-- Start of Data extract --

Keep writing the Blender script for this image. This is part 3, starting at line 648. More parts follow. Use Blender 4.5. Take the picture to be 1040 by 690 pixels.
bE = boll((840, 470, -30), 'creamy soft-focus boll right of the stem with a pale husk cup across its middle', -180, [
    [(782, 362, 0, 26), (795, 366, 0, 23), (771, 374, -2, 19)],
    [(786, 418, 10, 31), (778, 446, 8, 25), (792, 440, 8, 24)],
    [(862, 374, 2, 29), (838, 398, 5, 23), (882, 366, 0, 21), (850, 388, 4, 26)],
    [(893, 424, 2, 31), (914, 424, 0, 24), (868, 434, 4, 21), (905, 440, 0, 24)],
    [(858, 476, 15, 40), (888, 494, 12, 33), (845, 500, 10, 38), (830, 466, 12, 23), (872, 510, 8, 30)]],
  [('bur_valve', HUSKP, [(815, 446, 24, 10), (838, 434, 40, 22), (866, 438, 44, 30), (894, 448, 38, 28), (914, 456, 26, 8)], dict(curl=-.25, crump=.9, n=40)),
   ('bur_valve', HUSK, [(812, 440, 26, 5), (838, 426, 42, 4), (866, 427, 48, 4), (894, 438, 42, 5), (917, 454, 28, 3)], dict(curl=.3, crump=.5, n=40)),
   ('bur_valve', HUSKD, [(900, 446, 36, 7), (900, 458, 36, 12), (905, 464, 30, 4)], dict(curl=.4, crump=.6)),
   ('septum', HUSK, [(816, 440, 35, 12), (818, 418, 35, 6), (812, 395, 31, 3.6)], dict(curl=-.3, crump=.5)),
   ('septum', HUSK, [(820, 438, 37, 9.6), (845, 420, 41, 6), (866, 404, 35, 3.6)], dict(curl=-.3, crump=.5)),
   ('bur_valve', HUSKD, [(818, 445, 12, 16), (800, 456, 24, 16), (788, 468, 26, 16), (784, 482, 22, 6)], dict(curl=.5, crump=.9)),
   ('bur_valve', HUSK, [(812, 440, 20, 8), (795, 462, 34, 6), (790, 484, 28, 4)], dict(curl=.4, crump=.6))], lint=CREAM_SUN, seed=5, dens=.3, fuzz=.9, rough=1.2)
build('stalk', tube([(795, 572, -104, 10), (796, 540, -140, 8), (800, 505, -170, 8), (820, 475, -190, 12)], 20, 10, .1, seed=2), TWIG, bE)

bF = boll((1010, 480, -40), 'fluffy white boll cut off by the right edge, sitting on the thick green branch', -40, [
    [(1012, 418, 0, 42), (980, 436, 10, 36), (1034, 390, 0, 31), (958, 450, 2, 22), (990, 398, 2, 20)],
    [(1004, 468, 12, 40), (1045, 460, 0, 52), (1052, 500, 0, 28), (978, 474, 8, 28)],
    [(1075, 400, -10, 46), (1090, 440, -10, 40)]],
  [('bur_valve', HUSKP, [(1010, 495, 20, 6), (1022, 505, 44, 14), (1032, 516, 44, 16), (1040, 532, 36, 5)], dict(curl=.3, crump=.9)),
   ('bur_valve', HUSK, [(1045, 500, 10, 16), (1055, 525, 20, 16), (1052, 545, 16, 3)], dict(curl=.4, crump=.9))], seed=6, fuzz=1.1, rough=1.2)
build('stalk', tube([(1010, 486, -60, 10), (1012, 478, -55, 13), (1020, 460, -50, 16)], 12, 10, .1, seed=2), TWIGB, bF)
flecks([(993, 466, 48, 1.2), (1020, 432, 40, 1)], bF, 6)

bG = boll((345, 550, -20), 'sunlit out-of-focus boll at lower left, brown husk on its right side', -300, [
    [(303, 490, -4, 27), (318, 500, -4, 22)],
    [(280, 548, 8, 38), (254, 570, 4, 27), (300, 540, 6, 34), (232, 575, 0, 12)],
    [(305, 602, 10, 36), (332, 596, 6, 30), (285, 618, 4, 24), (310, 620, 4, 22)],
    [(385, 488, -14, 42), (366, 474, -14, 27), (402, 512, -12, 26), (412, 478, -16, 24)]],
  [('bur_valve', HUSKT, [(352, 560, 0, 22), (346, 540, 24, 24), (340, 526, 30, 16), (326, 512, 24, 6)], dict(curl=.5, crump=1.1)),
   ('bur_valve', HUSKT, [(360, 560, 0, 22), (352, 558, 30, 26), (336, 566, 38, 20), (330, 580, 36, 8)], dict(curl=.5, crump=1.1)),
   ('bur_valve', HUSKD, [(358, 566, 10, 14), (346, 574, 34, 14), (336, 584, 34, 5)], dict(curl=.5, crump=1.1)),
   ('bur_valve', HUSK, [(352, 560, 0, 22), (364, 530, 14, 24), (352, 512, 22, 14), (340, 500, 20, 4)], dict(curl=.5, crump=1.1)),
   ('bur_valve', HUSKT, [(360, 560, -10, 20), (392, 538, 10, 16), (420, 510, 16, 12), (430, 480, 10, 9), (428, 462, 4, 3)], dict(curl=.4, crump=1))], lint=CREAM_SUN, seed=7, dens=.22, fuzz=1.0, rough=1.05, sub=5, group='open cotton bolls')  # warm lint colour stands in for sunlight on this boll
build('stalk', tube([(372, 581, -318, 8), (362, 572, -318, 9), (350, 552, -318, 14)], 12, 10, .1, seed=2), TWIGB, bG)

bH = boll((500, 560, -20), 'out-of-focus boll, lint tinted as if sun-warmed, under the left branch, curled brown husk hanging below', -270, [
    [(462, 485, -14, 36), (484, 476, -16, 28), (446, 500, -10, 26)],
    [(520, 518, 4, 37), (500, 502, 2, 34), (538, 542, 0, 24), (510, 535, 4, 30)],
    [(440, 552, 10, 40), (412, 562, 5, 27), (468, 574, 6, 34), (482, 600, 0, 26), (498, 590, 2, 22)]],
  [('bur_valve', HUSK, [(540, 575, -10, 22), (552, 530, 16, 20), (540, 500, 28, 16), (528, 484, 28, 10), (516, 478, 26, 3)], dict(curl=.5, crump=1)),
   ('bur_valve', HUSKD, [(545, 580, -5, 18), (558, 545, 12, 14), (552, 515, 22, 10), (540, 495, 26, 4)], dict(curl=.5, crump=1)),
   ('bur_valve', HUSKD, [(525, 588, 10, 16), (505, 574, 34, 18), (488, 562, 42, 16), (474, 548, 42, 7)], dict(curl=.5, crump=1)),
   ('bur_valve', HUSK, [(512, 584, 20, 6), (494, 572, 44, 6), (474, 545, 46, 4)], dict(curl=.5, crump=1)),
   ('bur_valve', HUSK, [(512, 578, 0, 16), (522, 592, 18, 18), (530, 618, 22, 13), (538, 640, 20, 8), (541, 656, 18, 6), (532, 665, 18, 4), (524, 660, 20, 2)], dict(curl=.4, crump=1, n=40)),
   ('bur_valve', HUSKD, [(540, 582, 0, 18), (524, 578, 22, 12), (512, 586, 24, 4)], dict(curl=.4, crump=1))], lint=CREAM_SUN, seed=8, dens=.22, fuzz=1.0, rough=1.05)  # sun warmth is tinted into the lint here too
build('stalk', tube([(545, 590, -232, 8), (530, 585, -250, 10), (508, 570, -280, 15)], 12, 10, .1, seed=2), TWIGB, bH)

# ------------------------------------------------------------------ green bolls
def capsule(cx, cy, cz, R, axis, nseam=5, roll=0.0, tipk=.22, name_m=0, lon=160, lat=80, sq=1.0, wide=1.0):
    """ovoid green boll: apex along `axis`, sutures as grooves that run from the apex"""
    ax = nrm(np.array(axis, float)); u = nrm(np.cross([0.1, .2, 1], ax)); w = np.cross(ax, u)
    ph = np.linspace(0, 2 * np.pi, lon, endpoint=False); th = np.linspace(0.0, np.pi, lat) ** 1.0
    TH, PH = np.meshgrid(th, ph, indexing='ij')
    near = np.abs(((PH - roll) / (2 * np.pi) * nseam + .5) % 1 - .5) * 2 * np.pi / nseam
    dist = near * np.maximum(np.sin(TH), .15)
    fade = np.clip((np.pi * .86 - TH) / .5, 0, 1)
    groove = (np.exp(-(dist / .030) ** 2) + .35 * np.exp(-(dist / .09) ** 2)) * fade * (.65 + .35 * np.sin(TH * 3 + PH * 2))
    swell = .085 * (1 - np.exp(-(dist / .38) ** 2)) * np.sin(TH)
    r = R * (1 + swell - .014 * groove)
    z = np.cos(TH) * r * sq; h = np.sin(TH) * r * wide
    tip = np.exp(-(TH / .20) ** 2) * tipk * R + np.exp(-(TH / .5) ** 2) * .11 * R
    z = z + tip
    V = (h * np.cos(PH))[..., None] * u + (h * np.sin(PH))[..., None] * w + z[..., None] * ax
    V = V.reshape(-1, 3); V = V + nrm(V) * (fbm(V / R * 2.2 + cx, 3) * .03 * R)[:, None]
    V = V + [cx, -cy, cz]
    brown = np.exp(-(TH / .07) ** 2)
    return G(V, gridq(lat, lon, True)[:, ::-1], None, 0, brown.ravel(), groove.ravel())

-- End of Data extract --

Write out exactly the lines from the start of the material through the line with "seed=2), TWIG, bE)". No other output is expected.

Keep writing the Blender script for this image. This is part 3, starting at line 648. More parts follow. Use Blender 4.5. Take the picture to be 1040 by 690 pixels.
bE = boll((840, 470, -30), 'creamy soft-focus boll right of the stem with a pale husk cup across its middle', -180, [
    [(782, 362, 0, 26), (795, 366, 0, 23), (771, 374, -2, 19)],
    [(786, 418, 10, 31), (778, 446, 8, 25), (792, 440, 8, 24)],
    [(862, 374, 2, 29), (838, 398, 5, 23), (882, 366, 0, 21), (850, 388, 4, 26)],
    [(893, 424, 2, 31), (914, 424, 0, 24), (868, 434, 4, 21), (905, 440, 0, 24)],
    [(858, 476, 15, 40), (888, 494, 12, 33), (845, 500, 10, 38), (830, 466, 12, 23), (872, 510, 8, 30)]],
  [('bur_valve', HUSKP, [(815, 446, 24, 10), (838, 434, 40, 22), (866, 438, 44, 30), (894, 448, 38, 28), (914, 456, 26, 8)], dict(curl=-.25, crump=.9, n=40)),
   ('bur_valve', HUSK, [(812, 440, 26, 5), (838, 426, 42, 4), (866, 427, 48, 4), (894, 438, 42, 5), (917, 454, 28, 3)], dict(curl=.3, crump=.5, n=40)),
   ('bur_valve', HUSKD, [(900, 446, 36, 7), (900, 458, 36, 12), (905, 464, 30, 4)], dict(curl=.4, crump=.6)),
   ('septum', HUSK, [(816, 440, 35, 12), (818, 418, 35, 6), (812, 395, 31, 3.6)], dict(curl=-.3, crump=.5)),
   ('septum', HUSK, [(820, 438, 37, 9.6), (845, 420, 41, 6), (866, 404, 35, 3.6)], dict(curl=-.3, crump=.5)),
   ('bur_valve', HUSKD, [(818, 445, 12, 16), (800, 456, 24, 16), (788, 468, 26, 16), (784, 482, 22, 6)], dict(curl=.5, crump=.9)),
   ('bur_valve', HUSK, [(812, 440, 20, 8), (795, 462, 34, 6), (790, 484, 28, 4)], dict(curl=.4, crump=.6))], lint=CREAM_SUN, seed=5, dens=.3, fuzz=.9, rough=1.2)
build('stalk', tube([(795, 572, -104, 10), (796, 540, -140, 8), (800, 505, -170, 8), (820, 475, -190, 12)], 20, 10, .1, seed=2), TWIG, bE)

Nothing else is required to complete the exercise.